* [Exercise requirements]: Repeat the lines of the data that follow, please, starting at the first and stopping after the one with "return V, Fc".

* [Given records]:
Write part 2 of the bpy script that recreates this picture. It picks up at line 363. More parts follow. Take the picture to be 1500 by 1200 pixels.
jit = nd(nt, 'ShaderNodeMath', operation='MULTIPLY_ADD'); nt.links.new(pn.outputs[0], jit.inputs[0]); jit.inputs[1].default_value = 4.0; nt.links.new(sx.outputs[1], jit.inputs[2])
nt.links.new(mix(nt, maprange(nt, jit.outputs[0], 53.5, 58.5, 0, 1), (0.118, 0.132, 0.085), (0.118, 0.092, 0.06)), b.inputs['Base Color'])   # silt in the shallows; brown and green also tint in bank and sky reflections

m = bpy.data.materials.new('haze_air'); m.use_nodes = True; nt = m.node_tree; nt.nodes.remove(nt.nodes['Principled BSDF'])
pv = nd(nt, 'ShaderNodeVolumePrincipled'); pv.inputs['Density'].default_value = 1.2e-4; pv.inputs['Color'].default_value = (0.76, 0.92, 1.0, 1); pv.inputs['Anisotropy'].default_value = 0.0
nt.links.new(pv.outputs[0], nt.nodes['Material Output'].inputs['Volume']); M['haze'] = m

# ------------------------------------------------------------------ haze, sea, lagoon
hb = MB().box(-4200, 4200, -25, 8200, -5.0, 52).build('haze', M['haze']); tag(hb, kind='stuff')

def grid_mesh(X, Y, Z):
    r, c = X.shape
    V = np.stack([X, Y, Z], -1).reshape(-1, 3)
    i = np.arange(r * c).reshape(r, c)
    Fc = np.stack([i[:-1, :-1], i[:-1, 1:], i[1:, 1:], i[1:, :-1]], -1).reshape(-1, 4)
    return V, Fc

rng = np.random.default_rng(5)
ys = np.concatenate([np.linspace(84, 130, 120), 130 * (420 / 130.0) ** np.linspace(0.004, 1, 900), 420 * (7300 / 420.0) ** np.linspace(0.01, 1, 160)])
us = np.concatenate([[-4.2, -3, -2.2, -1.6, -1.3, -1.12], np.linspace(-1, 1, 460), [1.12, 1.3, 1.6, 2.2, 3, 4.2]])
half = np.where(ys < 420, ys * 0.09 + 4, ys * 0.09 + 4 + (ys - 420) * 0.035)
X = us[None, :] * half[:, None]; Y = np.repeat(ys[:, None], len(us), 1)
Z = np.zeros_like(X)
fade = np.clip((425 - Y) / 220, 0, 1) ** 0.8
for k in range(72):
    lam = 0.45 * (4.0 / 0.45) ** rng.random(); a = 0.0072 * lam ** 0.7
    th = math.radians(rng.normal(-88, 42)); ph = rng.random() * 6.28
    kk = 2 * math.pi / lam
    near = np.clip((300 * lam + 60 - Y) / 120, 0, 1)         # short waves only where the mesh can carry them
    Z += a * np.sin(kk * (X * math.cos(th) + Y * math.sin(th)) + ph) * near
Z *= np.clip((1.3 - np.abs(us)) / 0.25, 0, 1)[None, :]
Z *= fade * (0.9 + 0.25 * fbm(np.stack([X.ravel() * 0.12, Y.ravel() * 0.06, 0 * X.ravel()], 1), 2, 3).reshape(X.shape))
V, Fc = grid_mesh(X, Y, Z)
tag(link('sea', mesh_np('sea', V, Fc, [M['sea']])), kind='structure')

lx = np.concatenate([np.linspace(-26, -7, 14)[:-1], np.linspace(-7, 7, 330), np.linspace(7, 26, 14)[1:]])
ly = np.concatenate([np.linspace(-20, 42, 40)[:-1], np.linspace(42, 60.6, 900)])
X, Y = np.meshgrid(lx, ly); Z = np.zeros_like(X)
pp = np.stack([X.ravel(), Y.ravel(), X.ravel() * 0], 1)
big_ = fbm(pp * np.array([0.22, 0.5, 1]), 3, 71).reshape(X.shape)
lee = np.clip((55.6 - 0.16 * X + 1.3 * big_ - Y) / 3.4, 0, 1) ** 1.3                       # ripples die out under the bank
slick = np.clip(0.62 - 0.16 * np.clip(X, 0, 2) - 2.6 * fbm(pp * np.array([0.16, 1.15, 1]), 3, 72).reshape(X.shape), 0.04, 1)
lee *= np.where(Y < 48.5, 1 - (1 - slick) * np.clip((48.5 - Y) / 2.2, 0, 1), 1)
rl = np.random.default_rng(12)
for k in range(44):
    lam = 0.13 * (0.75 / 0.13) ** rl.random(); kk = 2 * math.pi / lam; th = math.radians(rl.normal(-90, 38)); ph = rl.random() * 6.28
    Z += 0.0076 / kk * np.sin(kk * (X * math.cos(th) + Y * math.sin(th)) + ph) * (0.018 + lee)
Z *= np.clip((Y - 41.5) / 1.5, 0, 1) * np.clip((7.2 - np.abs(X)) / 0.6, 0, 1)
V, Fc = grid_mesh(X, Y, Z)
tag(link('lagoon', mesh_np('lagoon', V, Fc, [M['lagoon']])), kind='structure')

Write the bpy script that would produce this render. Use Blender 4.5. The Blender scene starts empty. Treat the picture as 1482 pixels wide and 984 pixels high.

* [Output]:
Write part 2 of the bpy script that recreates this picture. It picks up at line 363. More parts follow. Take the picture to be 1500 by 1200 pixels.
jit = nd(nt, 'ShaderNodeMath', operation='MULTIPLY_ADD'); nt.links.new(pn.outputs[0], jit.inputs[0]); jit.inputs[1].default_value = 4.0; nt.links.new(sx.outputs[1], jit.inputs[2])
nt.links.new(mix(nt, maprange(nt, jit.outputs[0], 53.5, 58.5, 0, 1), (0.118, 0.132, 0.085), (0.118, 0.092, 0.06)), b.inputs['Base Color'])   # silt in the shallows; brown and green also tint in bank and sky reflections

m = bpy.data.materials.new('haze_air'); m.use_nodes = True; nt = m.node_tree; nt.nodes.remove(nt.nodes['Principled BSDF'])
pv = nd(nt, 'ShaderNodeVolumePrincipled'); pv.inputs['Density'].default_value = 1.2e-4; pv.inputs['Color'].default_value = (0.76, 0.92, 1.0, 1); pv.inputs['Anisotropy'].default_value = 0.0
nt.links.new(pv.outputs[0], nt.nodes['Material Output'].inputs['Volume']); M['haze'] = m

# ------------------------------------------------------------------ haze, sea, lagoon
hb = MB().box(-4200, 4200, -25, 8200, -5.0, 52).build('haze', M['haze']); tag(hb, kind='stuff')

def grid_mesh(X, Y, Z):
    r, c = X.shape
    V = np.stack([X, Y, Z], -1).reshape(-1, 3)
    i = np.arange(r * c).reshape(r, c)
    Fc = np.stack([i[:-1, :-1], i[:-1, 1:], i[1:, 1:], i[1:, :-1]], -1).reshape(-1, 4)
    return V, Fc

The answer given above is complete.